IMF: Regulation of crypto assets

10 January 2020

The rapid growth of crypto assets has raised questions about the appropriate regulatory perimeter and the ability of the existing regulatory architecture to adapt to changing conditions. Effective regulation of financial services promotes long- term economic stability and minimizes the social costs and negative externalities from financial instability.

The same underlying principles for regulation should apply to nascent products and services based on innovative technologies, notwithstanding design challenges. The purpose of this note is to identify selected elements of regulation and supervision that authorities should consider when deciding on a regulatory framework for crypto assets.

The note is structured in two main sections: the first briefly summarizes some of the most relevant risks related to crypto assets, while the second concentrates on how regulatory frameworks could address these risks. To illustrate the analysis, some country examples are compiled in the Appendix.

The definition of a crypto asset is far from globally uniform. In this note, the term crypto asset denotes digital assets that use cryptography for security and are coins or tokens of distributed ledgers and/or blockchains, including asset-backed tokens. Authors also recognize the distinction between “coins” and “tokens” but may use the two terms interchangeably.

The IMF/World Bank Bali Fintech Agenda (BFA) proposes a framework of high-level issues that countries should consider in their policy discussions. The Agenda brings together key considerations for policymakers and the international community into 12 elements, including enabling technologies, ensuring financial sector resilience, addressing risks, and promoting international cooperation.
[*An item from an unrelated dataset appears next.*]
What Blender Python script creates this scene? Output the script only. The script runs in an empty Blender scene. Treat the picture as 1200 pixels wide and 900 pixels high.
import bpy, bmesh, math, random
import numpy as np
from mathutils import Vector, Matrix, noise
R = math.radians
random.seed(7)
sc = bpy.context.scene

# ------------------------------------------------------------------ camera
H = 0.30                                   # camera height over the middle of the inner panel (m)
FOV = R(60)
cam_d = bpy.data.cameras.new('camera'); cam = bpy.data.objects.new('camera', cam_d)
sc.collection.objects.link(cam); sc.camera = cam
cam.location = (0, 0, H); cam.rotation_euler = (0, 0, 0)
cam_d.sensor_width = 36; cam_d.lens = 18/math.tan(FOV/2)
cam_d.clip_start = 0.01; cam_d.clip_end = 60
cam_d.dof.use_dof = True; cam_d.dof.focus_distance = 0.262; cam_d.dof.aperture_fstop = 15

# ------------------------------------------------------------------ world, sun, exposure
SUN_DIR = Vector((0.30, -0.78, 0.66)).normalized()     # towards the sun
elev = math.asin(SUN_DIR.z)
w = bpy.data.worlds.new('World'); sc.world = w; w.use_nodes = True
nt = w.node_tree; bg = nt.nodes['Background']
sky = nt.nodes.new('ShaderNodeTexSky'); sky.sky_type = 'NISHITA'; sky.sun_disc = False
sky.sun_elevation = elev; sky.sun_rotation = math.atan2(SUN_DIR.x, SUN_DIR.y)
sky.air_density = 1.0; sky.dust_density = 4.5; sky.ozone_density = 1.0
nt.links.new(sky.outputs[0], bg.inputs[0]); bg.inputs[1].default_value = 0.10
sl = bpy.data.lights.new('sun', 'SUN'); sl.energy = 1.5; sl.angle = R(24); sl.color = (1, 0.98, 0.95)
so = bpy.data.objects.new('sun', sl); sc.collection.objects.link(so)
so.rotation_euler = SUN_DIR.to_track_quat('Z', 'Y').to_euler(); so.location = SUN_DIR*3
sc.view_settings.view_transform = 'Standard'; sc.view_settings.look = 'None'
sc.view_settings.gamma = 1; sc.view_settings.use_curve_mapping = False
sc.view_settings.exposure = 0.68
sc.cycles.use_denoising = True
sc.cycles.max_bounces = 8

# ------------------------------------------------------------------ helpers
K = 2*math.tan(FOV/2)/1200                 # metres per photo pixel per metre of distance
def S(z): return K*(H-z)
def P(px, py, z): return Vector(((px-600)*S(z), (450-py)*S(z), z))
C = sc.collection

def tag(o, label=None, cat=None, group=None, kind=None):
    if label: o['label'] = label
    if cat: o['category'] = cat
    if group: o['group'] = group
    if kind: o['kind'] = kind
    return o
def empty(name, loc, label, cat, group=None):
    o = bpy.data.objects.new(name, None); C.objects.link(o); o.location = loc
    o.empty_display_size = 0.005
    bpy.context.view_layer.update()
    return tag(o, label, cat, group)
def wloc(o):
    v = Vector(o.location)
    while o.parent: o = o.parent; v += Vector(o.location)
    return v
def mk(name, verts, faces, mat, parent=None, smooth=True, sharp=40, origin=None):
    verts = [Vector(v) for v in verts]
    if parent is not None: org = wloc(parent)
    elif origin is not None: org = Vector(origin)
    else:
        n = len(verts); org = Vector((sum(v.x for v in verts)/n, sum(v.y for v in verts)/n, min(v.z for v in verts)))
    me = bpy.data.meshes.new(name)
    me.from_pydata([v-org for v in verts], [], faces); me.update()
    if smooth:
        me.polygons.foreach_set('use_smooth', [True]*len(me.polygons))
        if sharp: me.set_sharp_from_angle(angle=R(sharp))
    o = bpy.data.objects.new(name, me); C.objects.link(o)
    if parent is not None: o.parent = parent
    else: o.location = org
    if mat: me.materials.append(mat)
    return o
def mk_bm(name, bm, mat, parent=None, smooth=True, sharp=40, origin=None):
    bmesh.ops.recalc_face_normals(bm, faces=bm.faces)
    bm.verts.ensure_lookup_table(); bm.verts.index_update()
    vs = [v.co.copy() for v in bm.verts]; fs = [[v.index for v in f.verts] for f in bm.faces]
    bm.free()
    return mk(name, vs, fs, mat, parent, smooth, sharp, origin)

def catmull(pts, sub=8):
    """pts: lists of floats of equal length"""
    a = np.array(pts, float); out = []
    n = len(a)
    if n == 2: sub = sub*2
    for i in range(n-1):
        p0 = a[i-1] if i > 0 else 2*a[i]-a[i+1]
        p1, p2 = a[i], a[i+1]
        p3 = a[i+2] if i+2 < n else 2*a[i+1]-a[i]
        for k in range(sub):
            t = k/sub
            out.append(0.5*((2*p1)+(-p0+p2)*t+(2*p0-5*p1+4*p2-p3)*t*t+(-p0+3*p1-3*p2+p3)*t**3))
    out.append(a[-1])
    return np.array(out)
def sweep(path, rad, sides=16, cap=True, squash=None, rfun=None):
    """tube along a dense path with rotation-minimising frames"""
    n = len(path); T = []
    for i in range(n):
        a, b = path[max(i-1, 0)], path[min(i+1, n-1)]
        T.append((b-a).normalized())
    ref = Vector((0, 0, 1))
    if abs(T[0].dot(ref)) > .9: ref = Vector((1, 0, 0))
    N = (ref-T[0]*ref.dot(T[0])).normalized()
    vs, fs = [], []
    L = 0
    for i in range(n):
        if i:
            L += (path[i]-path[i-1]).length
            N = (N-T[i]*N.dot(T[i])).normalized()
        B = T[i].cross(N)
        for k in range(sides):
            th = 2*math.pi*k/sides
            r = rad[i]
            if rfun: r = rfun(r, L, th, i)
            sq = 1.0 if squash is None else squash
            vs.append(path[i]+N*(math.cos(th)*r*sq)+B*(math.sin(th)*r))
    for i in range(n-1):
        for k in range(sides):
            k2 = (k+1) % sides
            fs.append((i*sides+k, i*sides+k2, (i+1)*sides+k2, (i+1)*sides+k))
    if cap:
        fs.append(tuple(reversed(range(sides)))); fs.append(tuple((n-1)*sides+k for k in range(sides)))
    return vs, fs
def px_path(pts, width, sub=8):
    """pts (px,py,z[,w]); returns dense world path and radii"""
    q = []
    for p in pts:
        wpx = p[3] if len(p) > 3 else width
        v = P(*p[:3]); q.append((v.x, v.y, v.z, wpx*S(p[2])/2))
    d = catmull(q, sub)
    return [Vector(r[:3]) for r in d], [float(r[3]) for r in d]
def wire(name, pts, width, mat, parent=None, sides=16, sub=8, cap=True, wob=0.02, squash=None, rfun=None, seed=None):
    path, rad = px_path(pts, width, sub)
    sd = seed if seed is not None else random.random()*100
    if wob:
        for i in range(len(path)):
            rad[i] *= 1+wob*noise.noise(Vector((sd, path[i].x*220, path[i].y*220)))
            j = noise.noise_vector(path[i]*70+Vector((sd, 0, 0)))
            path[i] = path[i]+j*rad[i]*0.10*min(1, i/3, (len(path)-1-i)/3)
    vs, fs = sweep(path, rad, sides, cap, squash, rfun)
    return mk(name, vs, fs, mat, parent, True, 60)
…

This note aims to provide a discussion into regulatory and supervisory considerations in relation to a specific area of fintech— crypto assets—going deeper into the monitoring, regulation, and supervision elements of the BFA. While the international regulatory community is actively engaged in discussions around crypto assets, approaches are varied and often only partially address potential risks. The fast-moving pace of fintech challenges authorities and standard setters to develop sound regulatory and supervisory approaches to contain the risks while supporting healthy innovation.

This note does not aim to establish standards or to provide prescriptive solutions, but rather to assist policymakers in various jurisdictions in framing the discussion and issues relative to the regulation of crypto assets. The underlying principle is that regulation and supervision are needed when there is sufficient concern that there are potential market failures or externalities that bring risks to financial stability; warrant the need to protect financial markets, consumers, and investors from abuse; or lead to excessive regulatory arbitrage. The need and features of regulation will therefore depend on the characteristics of crypto assets and related products and specific country circumstances.